(TASK)
Working from the top of the listing below, retype each line through the line containing "CAN_COL = (1, .93, .82)", both included, with no pictures.

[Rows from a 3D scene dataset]
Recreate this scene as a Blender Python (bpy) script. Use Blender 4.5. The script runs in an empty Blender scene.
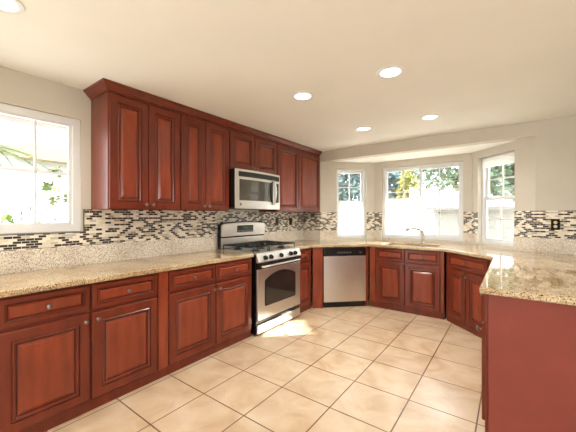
import bpy, bmesh, math, random
from mathutils import Vector, Matrix
C = bpy.context.scene.collection
PI = math.pi
random.seed(7)

# ------------------------------------------------------------------ camera
cam = bpy.data.cameras.new('camera'); co = bpy.data.objects.new('camera', cam); C.objects.link(co)
co.location = (2.935, 0, 1.3349); co.rotation_euler = (PI/2, 0, 0.63754)
cam.sensor_width = 36; cam.lens = 302.19*36/576; cam.shift_y = -0.66/576; cam.clip_start = .02
S = bpy.context.scene
S.camera = co
# ------------------------------------------------------------------ world, sun, exposure
w = bpy.data.worlds.new('sky'); S.world = w; w.use_nodes = True
bg = w.node_tree.nodes['Background']
bg.inputs[0].default_value = (.89, .945, 1, 1); bg.inputs[1].default_value = 7.0
sun = bpy.data.lights.new('sun', 'SUN'); so = bpy.data.objects.new('sun', sun); C.objects.link(so)
sun.energy = 15; sun.angle = .009; sun.color = (1, .93, .82)
so.rotation_euler = Vector((-.715, -.70, -.625)).to_track_quat('-Z', 'Y').to_euler()
so.location = (6, 8, 7)
S.view_settings.view_transform = 'Standard'; S.view_settings.look = 'None'
S.view_settings.exposure = 0.68; S.view_settings.gamma = 1
CAN_W = 7.0
CAN_COL = (1, .93, .82)

# ------------------------------------------------------------------ materials
def srgb(r, g, b):
    f = lambda c: (c/255/12.92) if c/255 <= .04045 else ((c/255+.055)/1.055)**2.4
    return (f(r), f(g), f(b), 1)
def mat(name, col, rough=.5, metal=0, coat=0, spec=.5):
    m = bpy.data.materials.new(name); m.use_nodes = True
    b = m.node_tree.nodes['Principled BSDF']
    b.inputs['Base Color'].default_value = col; b.inputs['Roughness'].default_value = rough
    b.inputs['Metallic'].default_value = metal; b.inputs['Coat Weight'].default_value = coat
    b.inputs['Specular IOR Level'].default_value = spec
    b.inputs['Coat Roughness'].default_value = .12
    if coat: b.inputs['Specular IOR Level'].default_value = .25
    return m
def N(m, t, **kw):
    n = m.node_tree.nodes.new(t)
    for k, v in kw.items(): setattr(n, k, v)
    return n
def L(m, a, b): m.node_tree.links.new(a, b)
def BS(m): return m.node_tree.nodes['Principled BSDF']
def ramp(m, stops, interp='LINEAR'):
    r = N(m, 'ShaderNodeValToRGB'); e = r.color_ramp; e.interpolation = interp
    while len(e.elements) < len(stops): e.elements.new(.5)
    for el, (p, c) in zip(e.elements, stops): el.position = p; el.color = c
    return r
def noise_mat(name, c1, c2, scale, rough=.6, stretch=(1, 1, 1), lo=.35, hi=.65, detail=4, coat=0, bump=0, metal=0):
    m = mat(name, c1, rough, metal, coat)
    tc = N(m, 'ShaderNodeTexCoord'); mp = N(m, 'ShaderNodeMapping'); mp.inputs['Scale'].default_value = stretch
    L(m, tc.outputs['Object'], mp.inputs[0])
    n = N(m, 'ShaderNodeTexNoise'); n.inputs['Scale'].default_value = scale; n.inputs['Detail'].default_value = detail
    L(m, mp.outputs[0], n.inputs['Vector'])
    r = ramp(m, [(lo, c1), (hi, c2)]); L(m, n.outputs['Fac'], r.inputs[0]); L(m, r.outputs[0], BS(m).inputs['Base Color'])
    if bump:
        b = N(m, 'ShaderNodeBump'); b.inputs['Strength'].default_value = bump; b.inputs['Distance'].default_value = .002
        L(m, n.outputs['Fac'], b.inputs['Height']); L(m, b.outputs[0], BS(m).inputs['Normal'])
    return m
WOOD = noise_mat('cherry_wood', srgb(88, 32, 18), srgb(124, 50, 30), 4, .33, (4, 4, .9), .2, .8, 5, .4)
WOODD = noise_mat('cherry_wood_panel', srgb(108, 43, 24), srgb(148, 66, 40), 4, .33, (4, 4, .8), .2, .8, 5, .4)
GLAZE = mat('dark_glaze', srgb(58, 18, 10), .45, 0, .2)
ENDP = noise_mat('red_brown_laminate', srgb(126, 55, 43), srgb(134, 59, 46), 6, .5, (1, 1, 1), .3, .7)
WALL = noise_mat('wall_paint', srgb(204, 198, 186), srgb(209, 203, 191), 3, .8)
CEIL = noise_mat('ceiling_paint', srgb(239, 238, 233), srgb(242, 241, 236), 2, .75)
TRIMW = mat('white_vinyl', srgb(226, 228, 230), .35)
STEEL = noise_mat('brushed_steel', srgb(208, 204, 198), srgb(224, 221, 216), 8, .3, (60, 60, 1), .3, .7, 3, 0, 0, .9)
STEELD = mat('dark_steel', srgb(120, 120, 118), .3, .9)
CHROME = mat('chrome', srgb(225, 225, 225), .12, 1)
NICKEL = mat('nickel', srgb(200, 195, 188), .25, 1)
PEWTER = mat('pewter', srgb(128, 120, 112), .3, 1)
BLACK = mat('black_enamel', srgb(18, 18, 19), .25)
IRON = mat('cast_iron', srgb(22, 22, 22), .55)
DGLASS = mat('dark_glass', srgb(38, 36, 34), .06, 0, 0, .8)
MGLASS = mat('microwave_glass', srgb(92, 88, 80), .04, .55, 0, .9)
GREYP = mat('grey_plastic', srgb(88, 90, 92), .4)
DISP = mat('display', srgb(26, 34, 32), .15)
IVORY = mat('ivory_plastic', srgb(226, 208, 150), .4)
SHADE = mat('shade_fabric', srgb(246, 246, 244), .9)
BS(SHADE).inputs['Transmission Weight'].default_value = 0
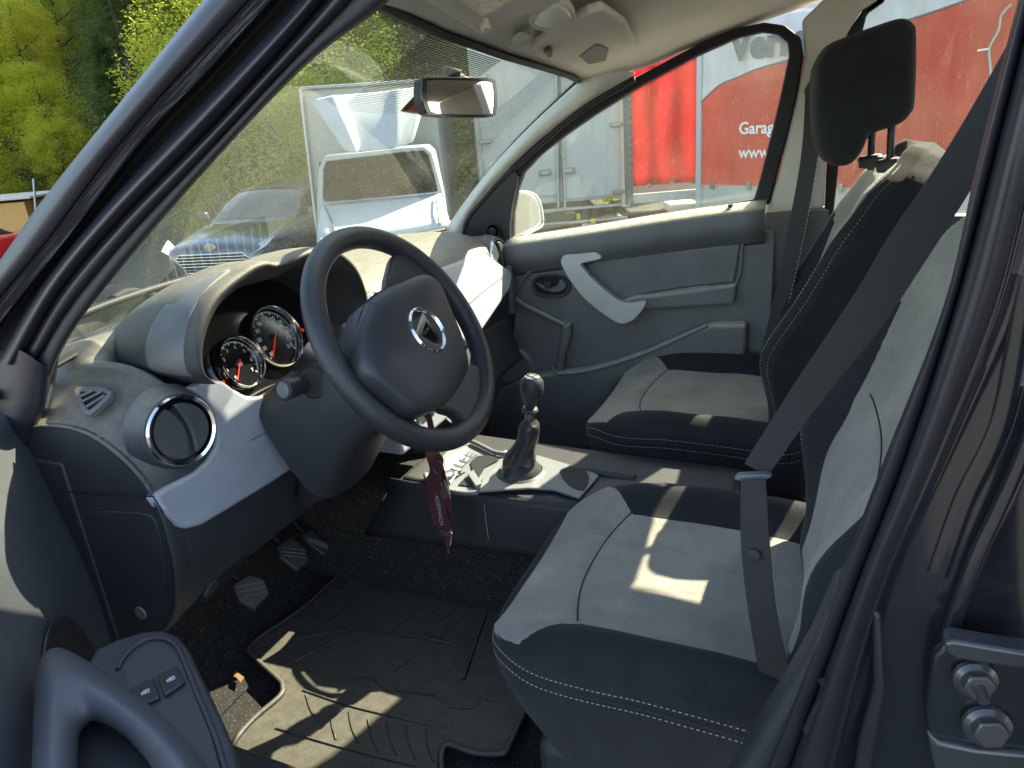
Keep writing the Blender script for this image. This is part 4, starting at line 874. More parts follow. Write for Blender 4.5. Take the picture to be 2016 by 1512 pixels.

(WRITTEN RESPONSE)
Recreate this scene as a Blender Python (bpy) script. Use Blender 4.5. The script runs in an empty Blender scene.
import bpy, bmesh, math, random
from mathutils import Vector, Matrix
C = bpy.context.scene.collection
PI = math.pi
random.seed(7)

# ------------------------------------------------------------------ camera
cam = bpy.data.cameras.new('camera'); co = bpy.data.objects.new('camera', cam); C.objects.link(co)
co.location = (2.935, 0, 1.3349); co.rotation_euler = (PI/2, 0, 0.63754)
cam.sensor_width = 36; cam.lens = 302.19*36/576; cam.shift_y = -0.66/576; cam.clip_start = .02
S = bpy.context.scene
S.camera = co
# ------------------------------------------------------------------ world, sun, exposure
w = bpy.data.worlds.new('sky'); S.world = w; w.use_nodes = True
bg = w.node_tree.nodes['Background']
bg.inputs[0].default_value = (.89, .945, 1, 1); bg.inputs[1].default_value = 7.0
sun = bpy.data.lights.new('sun', 'SUN'); so = bpy.data.objects.new('sun', sun); C.objects.link(so)
sun.energy = 15; sun.angle = .009; sun.color = (1, .93, .82)
so.rotation_euler = Vector((-.715, -.70, -.625)).to_track_quat('-Z', 'Y').to_euler()
so.location = (6, 8, 7)
S.view_settings.view_transform = 'Standard'; S.view_settings.look = 'None'
S.view_settings.exposure = 0.68; S.view_settings.gamma = 1
CAN_W = 7.0
CAN_COL = (1, .93, .82)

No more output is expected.